Monday, June 21, 2010


Albeit ancient, the reading from the Second Book of Kings offers thoughts that are quite suitable for our contemporary circumstances.  We read an account of the happenings in the kingdom of Israel after God had chosen the people to be his chosen ones.  The account brings our focus to the failure of the people to live up to divine expectations.  It demonstrates, perhaps in its own way, the burden and the glory for those who are God's chosen ones.

We are God's chosen ones present in a world that is torn between God's powerful presence and Satan's cunning challenges.  The Book of Exodus, 19:1-5, makes clear how God wanted his people to be fully human and happy.  He promised always to be with us if we follow his commands to us.

Like the Israelites, our contemporary world has followed other "nations."  We have bought into ways of life that pull us away from where God wants us to be.  This reading surely reaffirms that living the Christian life is never an easy reality.  Every day in our world puts challenges before us to  give into the the ways of life that divide us from God.

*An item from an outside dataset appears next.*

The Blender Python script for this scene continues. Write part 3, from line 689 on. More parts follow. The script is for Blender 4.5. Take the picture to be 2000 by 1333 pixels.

The Church honors the memory of a saint whose name is not unknown in this nation's capital city:  St. Aloysius Gonzaga.  Surely as those who were familiar with this 16th century young Jesuit, the patron of the Jesuit high school just a few block from the Capitol building, recognized a holy young man.  However, even as Cardinal and Saint Robert Bellarmine (SJ), his spiritual director noted, his practices of penance and rejection of the ways of the world in his time, was far beyond what almost all humanity could not endure.  In today's world, Aloysius would most likely be considered somewhat "weird."  We can look beyond his extremes.  We can see a young man whose heart was directed toward God; a young man who wanted nothing more than to be with the Lord and to arrive before him with a heart as close to perfect as possible.

Surely most of us cannot be an Aloysius in today's world. However, we can look at our lives to discover what separates us from God and at the same time discover what can bring us back to him.